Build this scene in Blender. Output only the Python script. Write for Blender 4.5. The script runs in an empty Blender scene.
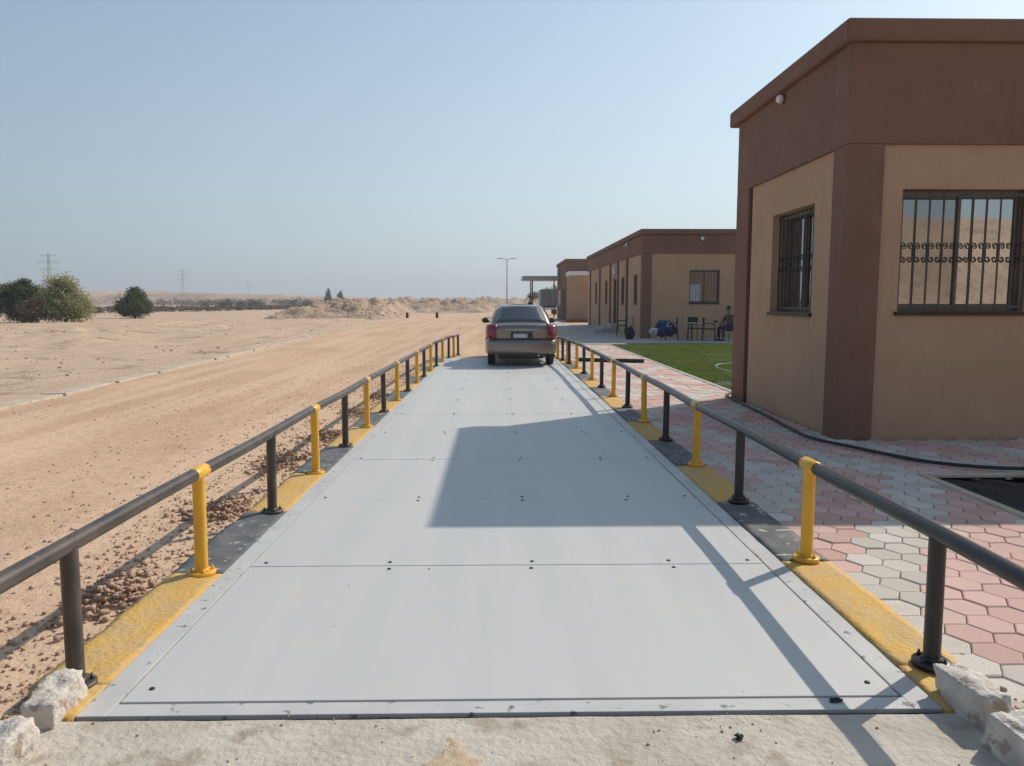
import bpy, bmesh, math, random
import numpy as np
from mathutils import Vector, Matrix
R = math.radians
random.seed(7)
rng = np.random.default_rng(11)
scene = bpy.context.scene
col = scene.collection

# ------------------------------------------------------------------ camera, sky, sun, exposure
cam_data = bpy.data.cameras.new('camera')
cam = bpy.data.objects.new('camera', cam_data); col.objects.link(cam)
cam.location = (0, 0, 1.5)
cam.rotation_euler = (R(90 - 6.02), 0, R(-1.04))
cam_data.sensor_width = 36; cam_data.lens = 27.0
cam_data.clip_start = 0.05; cam_data.clip_end = 8000
scene.camera = cam

SUN_DIR = Vector((4.11, 3.20, 4.42)).normalized()
SUN_EL = math.asin(SUN_DIR.z); SUN_AZ = math.atan2(SUN_DIR.x, SUN_DIR.y)
world = bpy.data.worlds.new('World'); scene.world = world; world.use_nodes = True
wn = world.node_tree.nodes; wl = world.node_tree.links
bgn = wn.get('Background')
sky = wn.new('ShaderNodeTexSky'); sky.sky_type = 'NISHITA'; sky.sun_disc = False
sky.sun_elevation = SUN_EL; sky.sun_rotation = SUN_AZ
sky.altitude = 0; sky.air_density = 1.0; sky.dust_density = 1.5; sky.ozone_density = 1.0
SKY_K = 0.120
tc = wn.new('ShaderNodeTexCoord'); sx = wn.new('ShaderNodeSeparateXYZ'); wl.new(tc.outputs['Generated'], sx.inputs[0])
ramp = wn.new('ShaderNodeValToRGB'); wl.new(sx.outputs['Z'], ramp.inputs[0])      # dusty air thickens towards the horizon
ramp.color_ramp.elements[0].position = 0.0; ramp.color_ramp.elements[0].color = (.88, .88, .88, 1)
ramp.color_ramp.elements[1].position = 0.75; ramp.color_ramp.elements[1].color = (.12, .12, .12, 1)
for p_, v_ in ((.06, .78), (.16, .52), (.42, .24)):
    e_ = ramp.color_ramp.elements.new(p_); e_.color = (v_, v_, v_, 1)
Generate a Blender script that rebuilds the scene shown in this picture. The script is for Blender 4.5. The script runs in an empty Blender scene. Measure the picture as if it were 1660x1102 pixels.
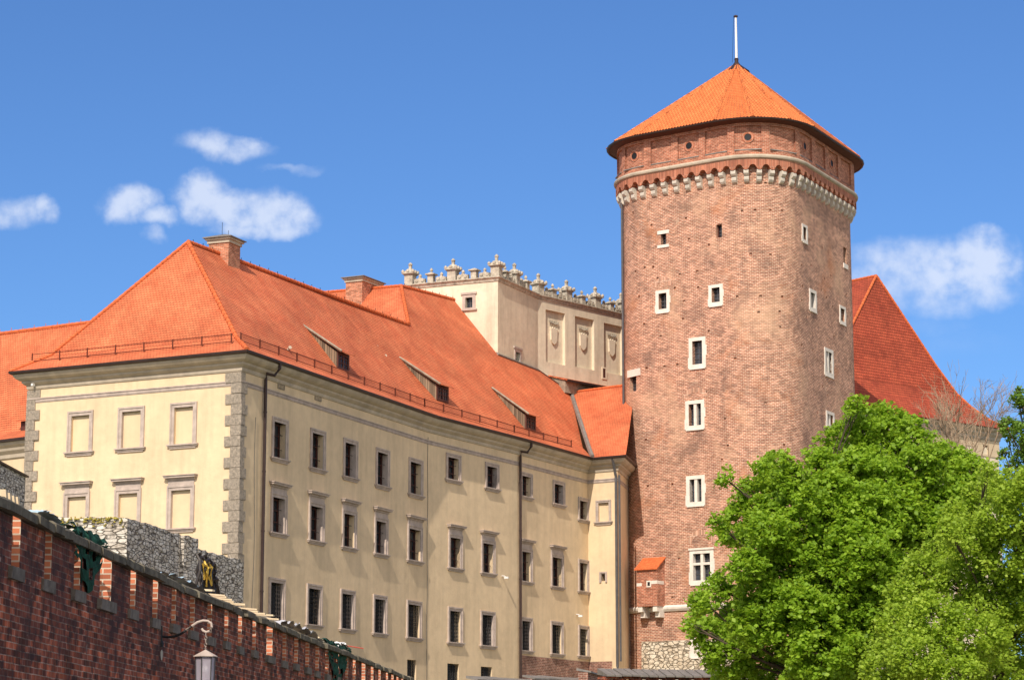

★ ★ ★ ★

Given instruction => Quote, exactly and only, the lines from the first line of the data above through the line containing "scene.camera = cam". The pictures do not belong in it.

Result below =>
Build this scene in Blender. Output only the Python script. Write for Blender 4.5. The script runs in an empty Blender scene.
import bpy, bmesh, math, random
import numpy as np
from mathutils import Vector, Matrix
R = math.radians
random.seed(7)
rng = np.random.default_rng(11)
scene = bpy.context.scene
col = scene.collection

# ------------------------------------------------------------------ camera, sky, sun, exposure
cam_data = bpy.data.cameras.new('camera')
cam = bpy.data.objects.new('camera', cam_data); col.objects.link(cam)
cam.location = (0, 0, 1.5)
cam.rotation_euler = (R(90 - 6.02), 0, R(-1.04))
cam_data.sensor_width = 36; cam_data.lens = 27.0
cam_data.clip_start = 0.05; cam_data.clip_end = 8000
scene.camera = cam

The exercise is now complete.